Além da perda histórica de passageiros, já faz cerca de15 anos que tem perdido passageiros constantemente, e as tarifas só vêm aumentando.

Um bom exemplo vem do Rio de Janeiro, onde o prefeito Eduardo Paes (PSD) aprovou a Lei Complementar n° 237 de 2021, na qual todo aumento de tarifa precisaria ter o estudo de impacto social. Só o Rio de Janeiro tem isso, por enquanto. E agora o Rio tem uma lei bastante moderna que vai ter que criar até esse estudo que não tem nem parâmetros.

O setor já percebeu muito isso e, infelizmente, alguns técnicos da SPTrans e da Prefeitura de São Paulo não consideram, ignoram e menosprezam esse impacto.

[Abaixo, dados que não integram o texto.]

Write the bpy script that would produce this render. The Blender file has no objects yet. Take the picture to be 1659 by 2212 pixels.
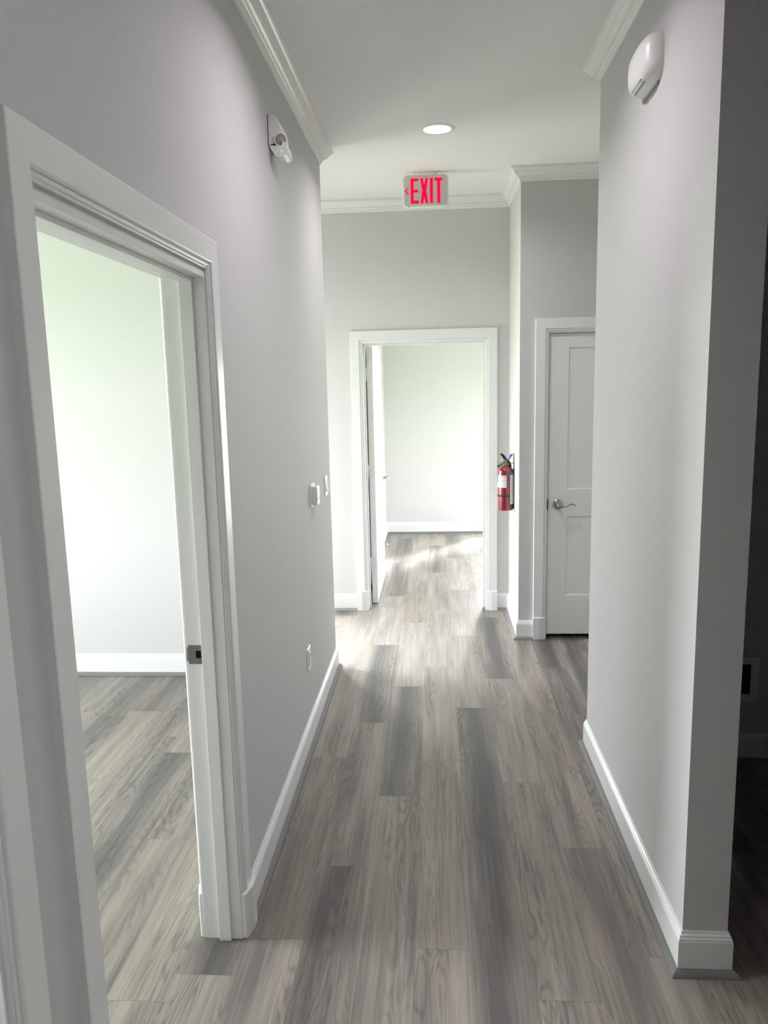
import bpy, bmesh, math, random
from mathutils import Vector, Matrix

# ------------------------------------------------------------------ scene, camera, world, lights
sc = bpy.context.scene
COL = sc.collection
R = math.radians

sc.view_settings.view_transform = 'Standard'
sc.view_settings.look = 'None'
sc.view_settings.gamma = 1.0
sc.view_settings.use_curve_mapping = False
sc.view_settings.exposure = 0.10
sc.cycles.use_denoising = True
sc.cycles.max_bounces = 10
sc.cycles.diffuse_bounces = 7
sc.cycles.glossy_bounces = 3
sc.cycles.transmission_bounces = 3
sc.cycles.caustics_reflective = False
sc.cycles.caustics_refractive = False
sc.cycles.sample_clamp_indirect = 6.0
sc.cycles.blur_glossy = 0.5

CAM_H = 1.7441
YAW, PITCH, ROLL = R(3.9461), R(9.3829), R(-1.2932)
cam = bpy.data.cameras.new('camera')
cam.sensor_fit = 'VERTICAL'
cam.sensor_height = 36.0
cam.lens = 1659.26 / 2212.0 * 36.0
cam.clip_start = 0.02
cam_ob = bpy.data.objects.new('camera', cam)
COL.objects.link(cam_ob)
fw = Vector((-math.sin(YAW) * math.cos(PITCH), math.cos(YAW) * math.cos(PITCH), -math.sin(PITCH)))
rt = fw.cross(Vector((0, 0, 1))).normalized()
up = rt.cross(fw)
r2 = math.cos(ROLL) * rt + math.sin(ROLL) * up
u2 = -math.sin(ROLL) * rt + math.cos(ROLL) * up
M = Matrix((r2, u2, -fw)).transposed().to_4x4()
M.translation = Vector((0, 0, CAM_H))
cam_ob.matrix_world = M
sc.camera = cam_ob

# world: overcast bright sky above, lawn below the horizon
W = bpy.data.worlds.new('world'); sc.world = W
W.use_nodes = True
nt = W.node_tree; nt.nodes.clear()
tc = nt.nodes.new('ShaderNodeTexCoord'); sp = nt.nodes.new('ShaderNodeSeparateXYZ')
cr = nt.nodes.new('ShaderNodeValToRGB'); mr = nt.nodes.new('ShaderNodeMapRange')
bg = nt.nodes.new('ShaderNodeBackground'); wo = nt.nodes.new('ShaderNodeOutputWorld')
nt.links.new(tc.outputs['Generated'], sp.inputs[0])
mr.inputs['From Min'].default_value = -1; mr.inputs['From Max'].default_value = 1
nt.links.new(sp.outputs['Z'], mr.inputs['Value'])
nt.links.new(mr.outputs[0], cr.inputs['Fac'])
e = cr.color_ramp.elements
e[0].position = 0.0; e[0].color = (0.43, 0.53, 0.39, 1)
e[1].position = 1.0; e[1].color = (0.86, 0.95, 1.05, 1)
a = e.new(0.49); a.color = (0.43, 0.53, 0.39, 1)
a = e.new(0.52); a.color = (0.95, 0.98, 1.0, 1)
nt.links.new(cr.outputs[0], bg.inputs['Color'])
bg.inputs['Strength'].default_value = 45.0
nt.links.new(bg.outputs[0], wo.inputs[0])

# ------------------------------------------------------------------ plan (metres)
XL, XR = -0.637, 0.7124          # corridor walls
TL, TR = 0.118, 0.1297           # their thickness
YLE = 4.5754                     # left wall ends here, side hall goes left
YRN, YRF = 2.0909, 3.5418        # right wall stub
YF, YB, XB = 5.824, 5.1285, 0.552
TF = 0.13
YK = 8.973
ZC = 3.0616
XW = -4.4                        # outer face line on the left
XE = 4.0
XH = -2.0                        # end of the side hall (glazed)
YS = -2.4
ZD = 2.05                        # door head height

def lamp_area(name, loc, energy, color, size, spread=180, shape='DISK', rot=(0, 0, 0), size_y=None, portal=False):
    l = bpy.data.lights.new(name, 'AREA'); l.energy = energy; l.color = color
    l.shape = shape; l.size = size
    if size_y: l.size_y = size_y
    l.spread = R(spread)
    if portal: l.cycles.is_portal = True
    o = bpy.data.objects.new(name, l); COL.objects.link(o)
    o.location = loc; o.rotation_euler = rot
    return o

# portals at the window openings (they only guide the sky light)
PORTALS = [((XW + 0.06, 2.225, 1.6), (0, R(-90), 0), 1.6, 1.35),
           ((XW + 0.06, -.5, 1.5), (0, R(-90), 0), 1.1, 1.4),
           ((XH + 0.06, 5.10, 1.05), (0, R(-90), 0), 2.1, 0.70),
           ((-1.51, YF + 0.07, 1.05), (R(-90), 0, 0), .58, 2.1),
           ((2.46, 7.35, 1.15), (0, R(90), 0), 1.7, .9),
           ((1.04, YK + 0.06, 1.025), (R(-90), 0, 0), .56, 1.95)]
for i, (l_, r_, sx, sy) in enumerate(PORTALS):
    lamp_area('window_portal', l_, 1, (1, 1, 1), sx, shape='RECTANGLE', rot=r_, size_y=sy, portal=True)

# low hazy sun that reaches the back room floor through its glazed door
sun = bpy.data.lights.new('sun', 'SUN'); sun.energy = 18.0; sun.angle = R(8); sun.color = (1.0, 0.98, 0.95)
sun_ob = bpy.data.objects.new('sun', sun); COL.objects.link(sun_ob)
sun_ob.rotation_euler = Vector((-.66, -.75, -.62)).to_track_quat('-Z', 'Y').to_euler()

# ------------------------------------------------------------------ mesh helpers
class MB:
    """collects geometry for ONE mesh object"""
    def __init__(s): s.bm = bmesh.new()
    def box(s, a, b, bev=0.0, mat=None):
        x0, y0, z0 = [min(p, q) for p, q in zip(a, b)]; x1, y1, z1 = [max(p, q) for p, q in zip(a, b)]
        vs = [s.bm.verts.new(v) for v in ((x0, y0, z0), (x1, y0, z0), (x1, y1, z0), (x0, y1, z0), (x0, y0, z1), (x1, y0, z1), (x1, y1, z1), (x0, y1, z1))]
        fs = [s.bm.faces.new([vs[i] for i in f]) for f in ((0, 3, 2, 1), (4, 5, 6, 7), (0, 1, 5, 4), (1, 2, 6, 5), (2, 3, 7, 6), (3, 0, 4, 7))]
        if mat is not None:
            for v in vs: v.co = mat @ v.co
        if bev:
            es = list({e for f in fs for e in f.edges})
            bmesh.ops.bevel(s.bm, geom=es, offset=bev, segments=2, affect='EDGES', profile=0.6)
        return s
    def loft(s, rings, closed=True, cap=True, smooth=False):
        """rings: lists of points with equal length"""
        vr = [[s.bm.verts.new(p) for p in r] for r in rings]
        n = len(vr[0])
        for a, b in zip(vr[:-1], vr[1:]):
            for i in range(n if closed else n - 1):
                j = (i + 1) % n
                try:
                    f = s.bm.faces.new((a[i], a[j], b[j], b[i])); f.smooth = smooth
                except ValueError: pass
        if cap:
            for r in (vr[0], vr[-1]):
                try: s.bm.faces.new(r)
                except ValueError: pass
        return s
    def prism(s, poly, z0, z1, T=None):
        f = T or (lambda p: p)
        return s.loft([[f((x, y, z0)) for x, y in poly], [f((x, y, z1)) for x, y in poly]])
    def lathe(s, prof, M=None, n=32, cap=True):
        M = M or Matrix()
        rings = [[M @ Vector((r * math.cos(2 * math.pi * i / n), r * math.sin(2 * math.pi * i / n), z)) for i in range(n)] for r, z in prof]
        return s.loft(rings, smooth=True, cap=cap)
    def tube(s, pts, rad, n=12, flat=1.0, upv=None):
        pts = [Vector(p) for p in pts]; rings = []
        for i, p in enumerate(pts):
            d = (pts[min(i + 1, len(pts) - 1)] - pts[max(i - 1, 0)]).normalized()
            a = Vector(upv) if upv else (Vector((0, 0, 1)) if abs(d.z) < 0.9 else Vector((1, 0, 0)))
            x = d.cross(a).normalized(); y = x.cross(d)
            r = rad[i] if isinstance(rad, (list, tuple)) else rad
            rings.append([p + x * r * math.cos(2 * math.pi * k / n) + y * r * flat * math.sin(2 * math.pi * k / n) for k in range(n)])
        return s.loft(rings, smooth=True)
    def build(s, name, mat, parent=None, kind=None, loc=None, smooth_angle=None):
        bm = s.bm
        bmesh.ops.remove_doubles(bm, verts=bm.verts, dist=1e-6)
        bmesh.ops.recalc_face_normals(bm, faces=bm.faces)
        me = bpy.data.meshes.new(name)
        if loc is not None:
            bmesh.ops.translate(bm, verts=bm.verts, vec=-Vector(loc))
        bm.to_mesh(me); bm.free()
        if smooth_angle:
            for p in me.polygons: p.use_smooth = True
            try: me.set_sharp_from_angle(angle=R(smooth_angle))
            except Exception: pass
        me.materials.append(mat)
        o = bpy.data.objects.new(name, me); COL.objects.link(o)
        if loc is not None: o.location = loc
        if parent is not None:
            o.parent = parent
            if loc is None: o.matrix_parent_inverse = Matrix.Translation(-Vector(WLOC.get(parent.name, (0, 0, 0))))
            else: o.location = Vector(loc) - Vector(WLOC.get(parent.name, (0, 0, 0)))
        WLOC[o.name] = tuple(loc) if loc is not None else (0, 0, 0)
        if kind: o['kind'] = kind
        return o
WLOC = {}
def empty(name, loc, parent=None):
    o = bpy.data.objects.new(name, None); COL.objects.link(o); o.location = loc; o.empty_display_size = 0.1
    WLOC[o.name] = tuple(loc)
    return o
def tag(o, label=None, cat=None, group=None, kind=None):
    if label: o['label'] = label
    if cat: o['category'] = cat
    if group: o['group'] = group
    if kind: o['kind'] = kind
    return o

def sweep(mb, path, prof, T=None, ends=True):
    """sweep a profile [(out, h)] along a 2D path; 'out' goes to the LEFT of the path, mitred corners.
    T maps (p0, p1, h) to world."""
    T = T or (lambda p: p)
    n = len(path); P = [Vector(p) for p in path]; rings = []
    for i in range(n):
        d0 = (P[i] - P[i - 1]).normalized() if i > 0 else None
        d1 = (P[i + 1] - P[i]).normalized() if i < n - 1 else None
        if d0 is None: d0 = d1
        if d1 is None: d1 = d0
        n0 = Vector((-d0.y, d0.x)); n1 = Vector((-d1.y, d1.x))
        m = n0 + n1; m = m / max(1e-6, m.dot(n0)) if m.length > 1e-6 else n0
        rings.append([T((P[i].x + m.x * o, P[i].y + m.y * o, h)) for o, h in prof])
    return mb.loft(rings)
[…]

Mobilidade: Existem políticas públicas sendo implementadas ou planejadas para mitigar o impacto desses aumentos na população mais vulnerável, como subsídios ou programas de tarifa social? O que poderia ser feito nesse sentido?

Calabria: Precisaria identificar outras fontes de receitas, subsídios, enfim. Tem o debate de mudar o vale transporte, usar a zona azul, a outorga dos eixos de transporte. Tem vários debates sobre como administrar os recursos públicos para poder dividir essa conta e tirar o peso da tarifa.

E aí, pagando de outra forma, a prefeitura pode ampliar gratuidades, criar tarifa social, criar linhas de tarifa zero. E ela vai poder buscar formas de, até, baixar a tarifa total, a tarifa média, como um todo. Então precisamos fazer isso caminhando para a tarifa zero porque vai garantir o transporte como um direito.

Isso é uma necessidade social, humanitária, diria assim. Mas poucos governantes têm tido essa preocupação e essa atenção.